Set task – Gather up all lines that carry the word "foothills".

==========

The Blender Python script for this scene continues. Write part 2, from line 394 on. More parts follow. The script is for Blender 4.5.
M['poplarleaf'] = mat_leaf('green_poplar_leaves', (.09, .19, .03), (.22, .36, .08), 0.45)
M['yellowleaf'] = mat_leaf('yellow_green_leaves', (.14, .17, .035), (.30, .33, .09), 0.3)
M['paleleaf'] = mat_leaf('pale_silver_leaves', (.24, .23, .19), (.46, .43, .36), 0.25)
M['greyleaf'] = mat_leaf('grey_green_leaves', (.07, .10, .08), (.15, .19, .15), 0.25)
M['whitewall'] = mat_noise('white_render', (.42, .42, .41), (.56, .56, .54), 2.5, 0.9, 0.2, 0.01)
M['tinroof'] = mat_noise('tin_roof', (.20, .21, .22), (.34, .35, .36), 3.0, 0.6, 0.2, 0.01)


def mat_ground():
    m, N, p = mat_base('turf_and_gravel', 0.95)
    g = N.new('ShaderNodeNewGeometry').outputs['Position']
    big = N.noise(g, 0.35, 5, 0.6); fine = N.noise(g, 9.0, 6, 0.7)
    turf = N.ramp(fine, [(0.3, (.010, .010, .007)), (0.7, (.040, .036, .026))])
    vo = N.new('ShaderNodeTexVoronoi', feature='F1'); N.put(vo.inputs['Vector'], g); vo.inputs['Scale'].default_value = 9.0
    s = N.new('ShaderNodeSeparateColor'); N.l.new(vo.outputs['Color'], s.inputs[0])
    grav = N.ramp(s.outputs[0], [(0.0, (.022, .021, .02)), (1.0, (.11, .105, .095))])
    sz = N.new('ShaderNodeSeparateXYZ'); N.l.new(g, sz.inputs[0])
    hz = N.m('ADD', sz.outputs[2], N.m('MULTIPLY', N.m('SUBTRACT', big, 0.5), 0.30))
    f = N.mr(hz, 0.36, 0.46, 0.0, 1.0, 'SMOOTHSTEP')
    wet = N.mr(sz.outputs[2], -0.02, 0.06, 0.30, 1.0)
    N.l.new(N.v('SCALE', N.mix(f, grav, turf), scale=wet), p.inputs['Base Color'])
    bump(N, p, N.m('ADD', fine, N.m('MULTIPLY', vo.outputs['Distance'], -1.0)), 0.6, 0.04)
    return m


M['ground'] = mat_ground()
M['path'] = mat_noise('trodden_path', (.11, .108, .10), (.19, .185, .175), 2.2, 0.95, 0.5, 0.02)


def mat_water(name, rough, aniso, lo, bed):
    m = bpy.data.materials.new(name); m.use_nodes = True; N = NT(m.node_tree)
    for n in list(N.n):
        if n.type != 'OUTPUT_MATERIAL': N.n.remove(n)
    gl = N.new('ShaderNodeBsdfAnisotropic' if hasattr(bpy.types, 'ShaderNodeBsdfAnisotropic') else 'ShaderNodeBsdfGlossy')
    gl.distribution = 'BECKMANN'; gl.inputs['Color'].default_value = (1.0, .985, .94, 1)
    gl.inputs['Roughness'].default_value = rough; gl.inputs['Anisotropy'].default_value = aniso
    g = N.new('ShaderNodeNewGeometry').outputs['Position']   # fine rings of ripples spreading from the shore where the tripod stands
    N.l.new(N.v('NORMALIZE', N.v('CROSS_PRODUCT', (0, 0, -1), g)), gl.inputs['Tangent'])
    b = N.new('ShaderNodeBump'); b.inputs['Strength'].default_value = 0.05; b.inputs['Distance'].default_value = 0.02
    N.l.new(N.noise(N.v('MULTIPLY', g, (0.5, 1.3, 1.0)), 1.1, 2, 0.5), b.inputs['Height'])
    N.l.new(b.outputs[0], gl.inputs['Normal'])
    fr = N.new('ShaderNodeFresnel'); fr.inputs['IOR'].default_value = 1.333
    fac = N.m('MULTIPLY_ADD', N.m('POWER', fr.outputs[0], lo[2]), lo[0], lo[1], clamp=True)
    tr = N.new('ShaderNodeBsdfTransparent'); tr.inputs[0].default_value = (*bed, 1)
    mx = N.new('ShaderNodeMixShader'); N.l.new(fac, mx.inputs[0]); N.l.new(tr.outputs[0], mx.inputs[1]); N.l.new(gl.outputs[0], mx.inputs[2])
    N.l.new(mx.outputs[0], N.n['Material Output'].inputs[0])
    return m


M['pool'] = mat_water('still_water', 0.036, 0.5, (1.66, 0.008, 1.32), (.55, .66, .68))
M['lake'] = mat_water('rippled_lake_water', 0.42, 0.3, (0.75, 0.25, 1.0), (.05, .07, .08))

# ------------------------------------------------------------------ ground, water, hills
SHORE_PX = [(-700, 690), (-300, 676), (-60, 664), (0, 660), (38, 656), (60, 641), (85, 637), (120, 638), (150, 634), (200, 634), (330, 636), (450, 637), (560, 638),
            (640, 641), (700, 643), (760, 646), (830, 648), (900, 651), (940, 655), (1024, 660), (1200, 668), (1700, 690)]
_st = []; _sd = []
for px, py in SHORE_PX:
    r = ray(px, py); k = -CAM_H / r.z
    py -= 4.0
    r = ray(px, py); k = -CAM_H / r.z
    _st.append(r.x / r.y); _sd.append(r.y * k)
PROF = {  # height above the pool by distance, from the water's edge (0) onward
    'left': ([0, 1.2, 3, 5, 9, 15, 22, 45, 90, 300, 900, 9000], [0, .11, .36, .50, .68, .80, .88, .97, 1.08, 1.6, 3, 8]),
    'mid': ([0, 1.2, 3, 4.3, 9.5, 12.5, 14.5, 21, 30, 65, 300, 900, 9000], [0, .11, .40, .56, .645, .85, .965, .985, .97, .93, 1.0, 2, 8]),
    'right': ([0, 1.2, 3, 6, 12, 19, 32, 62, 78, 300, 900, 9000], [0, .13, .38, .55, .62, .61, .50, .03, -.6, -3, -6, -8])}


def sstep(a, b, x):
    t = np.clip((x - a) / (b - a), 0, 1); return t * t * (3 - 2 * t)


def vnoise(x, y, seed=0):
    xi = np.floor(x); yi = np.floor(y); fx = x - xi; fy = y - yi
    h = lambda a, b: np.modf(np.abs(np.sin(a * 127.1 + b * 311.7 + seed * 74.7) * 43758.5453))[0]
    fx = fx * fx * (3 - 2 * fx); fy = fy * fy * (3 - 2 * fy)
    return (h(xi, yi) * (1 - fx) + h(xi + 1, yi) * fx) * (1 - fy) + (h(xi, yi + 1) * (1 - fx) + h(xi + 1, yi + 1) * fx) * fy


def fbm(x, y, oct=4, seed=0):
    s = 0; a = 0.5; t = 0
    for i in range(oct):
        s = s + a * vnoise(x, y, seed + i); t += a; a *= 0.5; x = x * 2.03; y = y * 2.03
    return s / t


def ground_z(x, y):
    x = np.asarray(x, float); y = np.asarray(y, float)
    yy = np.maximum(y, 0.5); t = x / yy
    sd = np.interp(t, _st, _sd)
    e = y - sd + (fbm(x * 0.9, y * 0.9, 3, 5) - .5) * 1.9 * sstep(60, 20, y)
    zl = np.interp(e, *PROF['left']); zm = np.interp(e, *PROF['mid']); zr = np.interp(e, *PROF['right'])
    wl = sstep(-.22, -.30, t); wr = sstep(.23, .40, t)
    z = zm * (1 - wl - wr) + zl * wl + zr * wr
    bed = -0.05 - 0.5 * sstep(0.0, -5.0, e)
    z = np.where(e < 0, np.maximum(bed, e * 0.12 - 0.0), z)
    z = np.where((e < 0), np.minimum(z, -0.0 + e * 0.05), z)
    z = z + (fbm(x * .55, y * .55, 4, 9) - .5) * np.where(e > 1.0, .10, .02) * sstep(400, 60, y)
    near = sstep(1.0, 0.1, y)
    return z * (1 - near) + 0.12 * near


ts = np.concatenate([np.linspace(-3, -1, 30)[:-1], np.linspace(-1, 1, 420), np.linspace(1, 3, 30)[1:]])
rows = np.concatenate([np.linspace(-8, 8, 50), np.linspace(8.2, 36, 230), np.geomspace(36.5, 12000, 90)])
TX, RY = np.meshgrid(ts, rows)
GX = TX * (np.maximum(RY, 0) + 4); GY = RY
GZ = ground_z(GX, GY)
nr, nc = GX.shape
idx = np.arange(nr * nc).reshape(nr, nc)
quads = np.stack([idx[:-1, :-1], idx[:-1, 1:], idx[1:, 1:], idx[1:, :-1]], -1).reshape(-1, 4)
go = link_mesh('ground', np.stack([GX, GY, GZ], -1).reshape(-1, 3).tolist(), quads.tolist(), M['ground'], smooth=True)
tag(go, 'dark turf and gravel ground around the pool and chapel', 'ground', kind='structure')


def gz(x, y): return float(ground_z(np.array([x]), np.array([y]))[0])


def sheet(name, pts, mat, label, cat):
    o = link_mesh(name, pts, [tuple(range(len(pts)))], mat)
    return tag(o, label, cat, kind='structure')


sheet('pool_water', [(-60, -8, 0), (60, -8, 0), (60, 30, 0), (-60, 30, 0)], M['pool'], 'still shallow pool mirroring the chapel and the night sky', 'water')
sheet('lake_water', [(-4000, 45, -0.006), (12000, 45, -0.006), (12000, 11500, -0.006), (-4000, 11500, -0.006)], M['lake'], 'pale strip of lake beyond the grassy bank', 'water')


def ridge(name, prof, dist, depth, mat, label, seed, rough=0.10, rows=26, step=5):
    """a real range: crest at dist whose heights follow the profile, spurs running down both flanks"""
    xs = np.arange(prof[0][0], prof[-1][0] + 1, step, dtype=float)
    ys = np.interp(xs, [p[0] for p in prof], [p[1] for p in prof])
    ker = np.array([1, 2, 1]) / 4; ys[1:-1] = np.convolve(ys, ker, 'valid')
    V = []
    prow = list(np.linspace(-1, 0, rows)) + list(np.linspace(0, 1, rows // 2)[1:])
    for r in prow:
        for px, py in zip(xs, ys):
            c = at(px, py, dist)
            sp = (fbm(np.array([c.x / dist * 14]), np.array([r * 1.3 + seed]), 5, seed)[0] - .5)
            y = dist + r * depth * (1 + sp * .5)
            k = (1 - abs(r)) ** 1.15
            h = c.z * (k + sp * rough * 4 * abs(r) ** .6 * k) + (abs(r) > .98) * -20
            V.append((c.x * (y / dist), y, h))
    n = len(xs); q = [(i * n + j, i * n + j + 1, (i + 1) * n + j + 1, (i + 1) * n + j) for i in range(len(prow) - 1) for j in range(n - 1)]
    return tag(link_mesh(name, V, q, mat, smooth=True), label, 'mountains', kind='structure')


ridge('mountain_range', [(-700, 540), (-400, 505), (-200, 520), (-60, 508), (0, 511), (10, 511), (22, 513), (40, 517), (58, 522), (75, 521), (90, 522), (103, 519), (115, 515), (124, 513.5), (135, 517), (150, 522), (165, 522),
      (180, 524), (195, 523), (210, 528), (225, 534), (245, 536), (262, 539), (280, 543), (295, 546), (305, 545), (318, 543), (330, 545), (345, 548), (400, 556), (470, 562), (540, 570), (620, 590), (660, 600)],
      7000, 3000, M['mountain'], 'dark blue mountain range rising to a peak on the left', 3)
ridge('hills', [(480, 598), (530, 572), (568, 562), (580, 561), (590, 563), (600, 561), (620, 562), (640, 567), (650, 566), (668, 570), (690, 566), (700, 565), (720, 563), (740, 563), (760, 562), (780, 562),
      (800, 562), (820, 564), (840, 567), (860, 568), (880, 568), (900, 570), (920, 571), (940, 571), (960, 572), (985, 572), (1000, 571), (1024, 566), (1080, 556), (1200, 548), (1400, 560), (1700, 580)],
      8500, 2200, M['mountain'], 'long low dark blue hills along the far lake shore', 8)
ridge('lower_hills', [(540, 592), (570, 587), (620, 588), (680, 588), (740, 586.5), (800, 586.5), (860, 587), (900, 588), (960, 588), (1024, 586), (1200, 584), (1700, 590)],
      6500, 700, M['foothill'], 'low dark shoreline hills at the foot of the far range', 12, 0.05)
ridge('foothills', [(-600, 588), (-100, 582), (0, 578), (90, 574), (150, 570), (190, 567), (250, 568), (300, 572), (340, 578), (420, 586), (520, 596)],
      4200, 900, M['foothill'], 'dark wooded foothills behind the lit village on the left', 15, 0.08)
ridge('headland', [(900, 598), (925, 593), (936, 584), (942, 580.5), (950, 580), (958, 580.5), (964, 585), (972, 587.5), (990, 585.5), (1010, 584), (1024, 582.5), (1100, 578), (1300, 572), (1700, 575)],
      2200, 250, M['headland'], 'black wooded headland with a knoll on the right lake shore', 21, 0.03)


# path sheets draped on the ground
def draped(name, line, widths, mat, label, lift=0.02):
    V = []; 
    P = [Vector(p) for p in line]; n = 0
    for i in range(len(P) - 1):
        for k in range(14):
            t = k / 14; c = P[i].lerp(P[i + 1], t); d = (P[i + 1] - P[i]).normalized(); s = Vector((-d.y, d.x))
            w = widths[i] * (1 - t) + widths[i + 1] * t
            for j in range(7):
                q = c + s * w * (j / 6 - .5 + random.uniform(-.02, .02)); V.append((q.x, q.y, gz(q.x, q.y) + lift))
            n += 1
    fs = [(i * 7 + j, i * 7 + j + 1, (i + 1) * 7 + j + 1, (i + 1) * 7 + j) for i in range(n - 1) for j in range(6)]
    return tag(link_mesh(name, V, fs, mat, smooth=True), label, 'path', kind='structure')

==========

Answer to the exercise –
ridge('foothills', [(-600, 588), (-100, 582), (0, 578), (90, 574), (150, 570), (190, 567), (250, 568), (300, 572), (340, 578), (420, 586), (520, 596)],
      4200, 900, M['foothill'], 'dark wooded foothills behind the lit village on the left', 15, 0.08)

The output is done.